I remember reading Betty Harragan’s Games Mother Never Taught You when it first came out over thirty years ago. As a woman entrepreneur, that book had a huge impact on me—both in how to navigate at work, a new universe that felt like I had been dropped onto Mars, and how I saw myself as an agent of change.
This was long before cell phones, the Internet, and mobile readers exponentially increased people’s access to information around the world. Today, USAID is working to make sure a whole new generation of women (and men) are exposed to life changing stories and media that have a positive impact for them, but also their families, communities, and countries.

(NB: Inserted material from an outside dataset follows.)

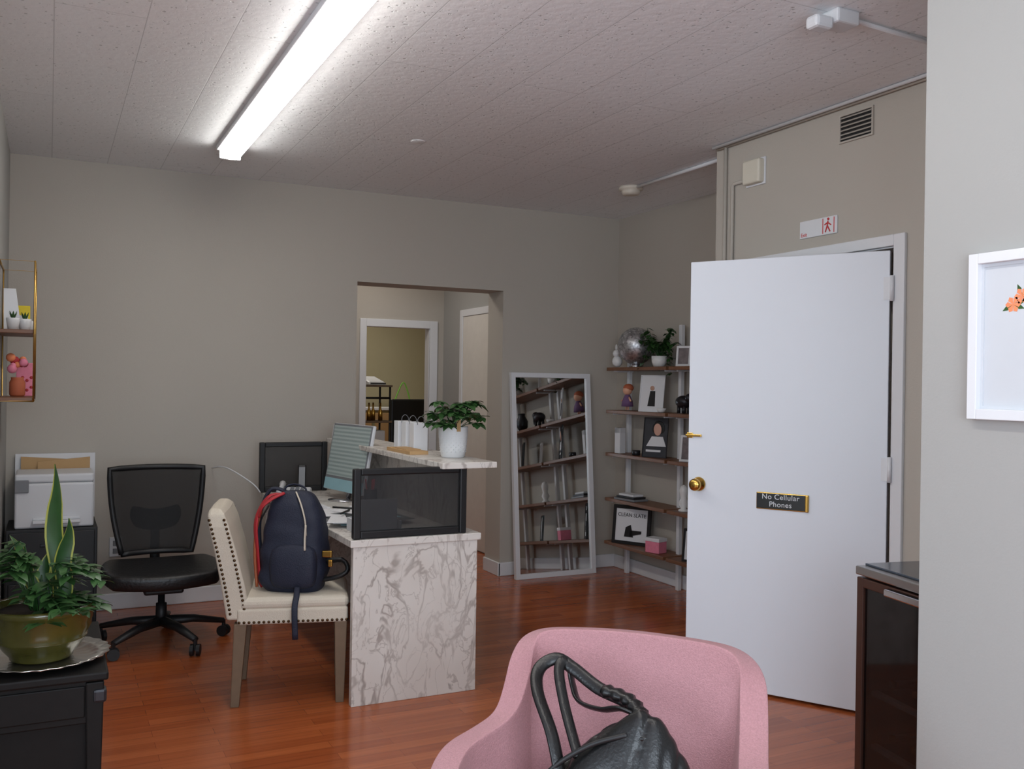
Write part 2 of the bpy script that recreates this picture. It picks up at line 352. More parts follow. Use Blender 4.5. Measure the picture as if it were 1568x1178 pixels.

USAID joins Half the Sky, the Ford Foundation, Show of Force, and Games for Change to launch the Half the Sky Movement Media & Technology Engagement Initiative, an integrated media campaign to create behavior change toward gender issues in India and Kenya. Photo credit: Half the Sky
That’s why I’m thrilled that USAID is a part of a new alliance, along with the Ford Foundation, Show of Force, and Games for Change, called the Half the Sky Movement Media and Technology Engagement Initiative. This new alliance builds on an initiative developed with Pulitzer Prize-winning journalists Nicholas Kristof and Sheryl WuDunn, authors of another incredibly inspiring book, Half the Sky: Turning Oppression into Opportunity for Women Worldwide.
If you have not yet read Half the Sky, it shares powerful stories of women who have lived through horrendous but also horrendously commonplace experiences of forced prostitution, maternal mortality, devastating injuries in childbirth, abuse, and extreme forms of discrimination. Yet it makes an equally powerful argument that women can be, should be, and are agents who transform the world for the better.
At USAID, we know that gender equality and empowerment not only advance our development goals, they’re essential to their long-term success. No community or country can realize its full potential without women and girls having the freedom to be all that they can be. However, in many low- and moderate-income countries, women and girls continue to struggle for equal access to healthcare, education, the justice system, and professional opportunities.
In India, one of two key focal countries of the initiative, there is strong evidence of continued son preference. Girls are underrepresented in births and overrepresented in child deaths. Today, the literacy rate for females is barely 50% and men are twice as likely to be employed. India is home to 40% of the world’s people living in extreme poverty—think about how this problem could be eradicated if girls and women were educated.
In Kenya, the second key focal country of the initiative, a 2008 study shows very low female representation in post-primary education, formal employment, enterprise ownership, and political decision-making processes. Kenya is placed well to be a part of the Africa renaissance, but will only succeed if it embraces the power of its girls.
Over the next two years, together with Nick, Sheryl and our partners, we will work to inspire and create lasting change for women and girls in India and Kenya through an integrated media campaign. The campaign will use a combination of traditional and social media, a powerful approach for shifting gender-related norms and behavior.
To get an idea of the kind of messages and approaches the initiative will implement, I encourage you to check out videos released as part of previous collaborations between USAID and Half the Sky Movement partners. One of my favorites is the story of Pooja, who gains her family’s support to defy convention and continue her education. If this young girl can be brave enough to forge a new path, it is the least we can do to support others in following her lead to become part of the movement.